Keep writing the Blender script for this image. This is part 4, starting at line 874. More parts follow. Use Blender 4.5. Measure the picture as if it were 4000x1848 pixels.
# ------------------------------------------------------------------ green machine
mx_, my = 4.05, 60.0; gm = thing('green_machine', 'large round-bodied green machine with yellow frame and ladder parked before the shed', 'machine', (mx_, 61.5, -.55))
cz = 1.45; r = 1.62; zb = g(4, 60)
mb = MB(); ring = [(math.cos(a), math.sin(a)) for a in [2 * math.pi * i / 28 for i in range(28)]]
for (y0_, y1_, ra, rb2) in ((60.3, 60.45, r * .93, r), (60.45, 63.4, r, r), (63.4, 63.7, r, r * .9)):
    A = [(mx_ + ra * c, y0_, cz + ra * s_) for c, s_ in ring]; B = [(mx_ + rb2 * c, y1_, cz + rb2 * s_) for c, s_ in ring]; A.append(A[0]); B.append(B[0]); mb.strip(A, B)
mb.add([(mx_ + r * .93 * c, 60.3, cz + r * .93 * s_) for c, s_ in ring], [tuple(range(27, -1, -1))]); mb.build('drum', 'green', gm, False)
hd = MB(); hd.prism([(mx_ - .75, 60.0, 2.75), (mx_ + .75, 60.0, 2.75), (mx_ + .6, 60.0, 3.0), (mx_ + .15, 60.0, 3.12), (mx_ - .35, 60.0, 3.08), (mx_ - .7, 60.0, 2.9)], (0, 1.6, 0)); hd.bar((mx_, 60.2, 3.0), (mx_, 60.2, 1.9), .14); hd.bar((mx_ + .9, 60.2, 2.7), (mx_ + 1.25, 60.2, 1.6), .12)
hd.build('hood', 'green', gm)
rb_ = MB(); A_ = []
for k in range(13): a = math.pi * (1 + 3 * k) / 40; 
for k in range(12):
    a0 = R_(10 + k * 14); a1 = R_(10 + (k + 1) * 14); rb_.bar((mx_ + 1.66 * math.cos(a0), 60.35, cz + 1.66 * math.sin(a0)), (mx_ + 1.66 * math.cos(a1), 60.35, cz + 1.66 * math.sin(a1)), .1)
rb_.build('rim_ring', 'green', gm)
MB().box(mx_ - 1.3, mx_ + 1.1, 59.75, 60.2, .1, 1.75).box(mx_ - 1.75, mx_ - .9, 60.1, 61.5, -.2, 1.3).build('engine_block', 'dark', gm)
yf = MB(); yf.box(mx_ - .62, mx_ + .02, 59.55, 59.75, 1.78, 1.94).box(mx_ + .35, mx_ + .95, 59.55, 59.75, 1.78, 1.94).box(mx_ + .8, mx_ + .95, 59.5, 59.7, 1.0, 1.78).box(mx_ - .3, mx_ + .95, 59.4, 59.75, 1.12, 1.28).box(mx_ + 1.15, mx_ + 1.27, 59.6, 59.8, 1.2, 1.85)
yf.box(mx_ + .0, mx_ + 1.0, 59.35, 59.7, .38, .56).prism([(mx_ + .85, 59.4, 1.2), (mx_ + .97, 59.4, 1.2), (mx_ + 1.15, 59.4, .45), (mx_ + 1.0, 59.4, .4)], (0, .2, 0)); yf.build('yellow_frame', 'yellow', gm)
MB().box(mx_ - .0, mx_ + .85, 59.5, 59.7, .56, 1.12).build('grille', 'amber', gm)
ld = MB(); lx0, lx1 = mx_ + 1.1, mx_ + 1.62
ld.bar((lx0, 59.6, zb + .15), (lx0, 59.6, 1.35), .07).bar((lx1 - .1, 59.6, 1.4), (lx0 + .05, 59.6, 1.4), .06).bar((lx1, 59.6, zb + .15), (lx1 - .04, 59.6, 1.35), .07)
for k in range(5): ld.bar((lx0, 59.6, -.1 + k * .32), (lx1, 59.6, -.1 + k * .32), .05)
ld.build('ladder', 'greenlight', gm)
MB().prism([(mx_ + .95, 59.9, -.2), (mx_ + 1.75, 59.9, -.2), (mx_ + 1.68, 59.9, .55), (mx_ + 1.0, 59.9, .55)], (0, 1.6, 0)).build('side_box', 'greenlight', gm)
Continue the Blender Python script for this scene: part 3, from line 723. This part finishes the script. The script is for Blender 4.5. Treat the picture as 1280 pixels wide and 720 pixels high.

**Short task:** Copy all of the data exactly.

**Answer to the exercise:**
Keep writing the Blender script for this image. This is part 4, starting at line 874. More parts follow. Use Blender 4.5. Measure the picture as if it were 4000x1848 pixels.
# ------------------------------------------------------------------ green machine
mx_, my = 4.05, 60.0; gm = thing('green_machine', 'large round-bodied green machine with yellow frame and ladder parked before the shed', 'machine', (mx_, 61.5, -.55))
cz = 1.45; r = 1.62; zb = g(4, 60)
mb = MB(); ring = [(math.cos(a), math.sin(a)) for a in [2 * math.pi * i / 28 for i in range(28)]]
for (y0_, y1_, ra, rb2) in ((60.3, 60.45, r * .93, r), (60.45, 63.4, r, r), (63.4, 63.7, r, r * .9)):
    A = [(mx_ + ra * c, y0_, cz + ra * s_) for c, s_ in ring]; B = [(mx_ + rb2 * c, y1_, cz + rb2 * s_) for c, s_ in ring]; A.append(A[0]); B.append(B[0]); mb.strip(A, B)
mb.add([(mx_ + r * .93 * c, 60.3, cz + r * .93 * s_) for c, s_ in ring], [tuple(range(27, -1, -1))]); mb.build('drum', 'green', gm, False)
hd = MB(); hd.prism([(mx_ - .75, 60.0, 2.75), (mx_ + .75, 60.0, 2.75), (mx_ + .6, 60.0, 3.0), (mx_ + .15, 60.0, 3.12), (mx_ - .35, 60.0, 3.08), (mx_ - .7, 60.0, 2.9)], (0, 1.6, 0)); hd.bar((mx_, 60.2, 3.0), (mx_, 60.2, 1.9), .14); hd.bar((mx_ + .9, 60.2, 2.7), (mx_ + 1.25, 60.2, 1.6), .12)
hd.build('hood', 'green', gm)
rb_ = MB(); A_ = []
for k in range(13): a = math.pi * (1 + 3 * k) / 40; 
for k in range(12):
    a0 = R_(10 + k * 14); a1 = R_(10 + (k + 1) * 14); rb_.bar((mx_ + 1.66 * math.cos(a0), 60.35, cz + 1.66 * math.sin(a0)), (mx_ + 1.66 * math.cos(a1), 60.35, cz + 1.66 * math.sin(a1)), .1)
rb_.build('rim_ring', 'green', gm)
MB().box(mx_ - 1.3, mx_ + 1.1, 59.75, 60.2, .1, 1.75).box(mx_ - 1.75, mx_ - .9, 60.1, 61.5, -.2, 1.3).build('engine_block', 'dark', gm)
yf = MB(); yf.box(mx_ - .62, mx_ + .02, 59.55, 59.75, 1.78, 1.94).box(mx_ + .35, mx_ + .95, 59.55, 59.75, 1.78, 1.94).box(mx_ + .8, mx_ + .95, 59.5, 59.7, 1.0, 1.78).box(mx_ - .3, mx_ + .95, 59.4, 59.75, 1.12, 1.28).box(mx_ + 1.15, mx_ + 1.27, 59.6, 59.8, 1.2, 1.85)
yf.box(mx_ + .0, mx_ + 1.0, 59.35, 59.7, .38, .56).prism([(mx_ + .85, 59.4, 1.2), (mx_ + .97, 59.4, 1.2), (mx_ + 1.15, 59.4, .45), (mx_ + 1.0, 59.4, .4)], (0, .2, 0)); yf.build('yellow_frame', 'yellow', gm)
MB().box(mx_ - .0, mx_ + .85, 59.5, 59.7, .56, 1.12).build('grille', 'amber', gm)
ld = MB(); lx0, lx1 = mx_ + 1.1, mx_ + 1.62
ld.bar((lx0, 59.6, zb + .15), (lx0, 59.6, 1.35), .07).bar((lx1 - .1, 59.6, 1.4), (lx0 + .05, 59.6, 1.4), .06).bar((lx1, 59.6, zb + .15), (lx1 - .04, 59.6, 1.35), .07)
for k in range(5): ld.bar((lx0, 59.6, -.1 + k * .32), (lx1, 59.6, -.1 + k * .32), .05)
ld.build('ladder', 'greenlight', gm)
MB().prism([(mx_ + .95, 59.9, -.2), (mx_ + 1.75, 59.9, -.2), (mx_ + 1.68, 59.9, .55), (mx_ + 1.0, 59.9, .55)], (0, 1.6, 0)).build('side_box', 'greenlight', gm)
Continue the Blender Python script for this scene: part 3, from line 723. This part finishes the script. The script is for Blender 4.5. Treat the picture as 1280 pixels wide and 720 pixels high.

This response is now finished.